Ogni cosa al posto giustoPubblichiamo volentieri una recensione di Alessandro Cartoni a “Ogni cosa al posto giusto”, romanzo di Alessandro Morbidelli.

Bruno Pedrini è un ragazzo che vale la pena conoscere.

Se dovessimo cercargli un antenato la memoria andrebbe forse al «Leon» di Luc Besson pur tuttavia con qualche differenza non marginale: la prima è che il «liquidatore» del film di Besson, nonostante l’anima candida e infantile, lavora al servizio della mafia (e viene anche retribuito per questo), Pedrini invece è un libero professionista che lavora in proprio, se mai spende di suo, dato che è ricco. La seconda è che, diversamente da Leon, Pedrini è perfettamente consapevole, che “la morte è una liberazione che non va concessa”, la terza, forse la più interessante, è che Pedrini si muove nelle Marche, tra cittadine (soprattutto Jesi, «la città budello di cui non riesce a fare a meno»), borghi, litorali e campagne, quindi dentro una regione policentrica e differenziata mentre il teatro di azione di Leon è ovviamente la grande metropoli.
Col personaggio di Pedrini, protagonista del suo romanzo d’esordio «Ogni cosa al posto giusto» (ed. Robin, 2010), Alessandro Morbidelli, jesino, scrittore, membro della “Carboneria Letteraria” e architetto marchigiano, centra il bersaglio di una narrazione coerente che al plot a tinte noir sa unire una originale problematicità morale. Se il bene e il male sono categorie oggi deboli e reversibili, quelle della vendetta e del castigo no. In un mondo che ha perduto la pietà e il rispetto per ciò che è umano, Pedrini incarna un’antica funzione di riequilibrio antropologico e riparazione morale.
Pedrini, ci è simpatico, proprio perché a suo modo assomiglia più a un santo inquisitore che un modello legislatore illuminista. Non solo non crede alla funzione sociale della pena, ma non è nemmeno convinto della naturale bontà della natura umana. Altrimenti non avrebbe scelto il lavoro che esercita con tanta passione […]
Simboli di questa funzione, a suo modo catartica, sono l’orologio del padre (posseduto un tempo da un generale dell’Armata Rossa) e le tenaglie del boia. Come dire memoria e castigo. Tempo e giustizia. Perché non vi può essere castigo senza memoria. E Pedrini, ovvio, è uno che ricorda molto bene. Che non vuole e non sa dimenticare.
E se la morte è oblio, il dolore è ricordo, quindi infliggere il dolore significa «educare» a ricordare, cioè a rispettare le conseguenze delle proprie azioni.
Ma oltre allo spessore morale, la cosa che più colpisce in questo romanzo a tinte viola è la cornucopia di ambienti, situazioni, personaggi marchigiani, regionali, locali che girano intorno al protagonista e che creano un mondo fatto di storie personali (Alba e Sokri), abissi interiori (Berto), segreti inconfessabili (don Michele).

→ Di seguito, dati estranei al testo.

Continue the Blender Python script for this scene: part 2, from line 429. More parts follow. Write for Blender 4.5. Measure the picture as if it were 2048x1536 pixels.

Del tutto lontane dal «colore locale» che spesso ha sommerso la narrativa o la poesia marchigiana, rendendola oleografica e a volte, provinciale, le creature di Morbidelli, ritratte all’altezza del presente e dei cambiamenti attuali rendono il testo vivo e pulsante. Non vorremmo dire una «fotografia del presente» ma qualcosa che del presente ha il respiro e i contorni sfrangiati.
Il realismo della rappresentazione e quella cura, da autentico architetto, per gliinterni e le strutture portanti della narrazione collocano, a nostro parere, «Ogni cosa al posto giusto» in posizione di apripista in quello che ci auguriamo sia il solco d’inizio del «noir marchigiano».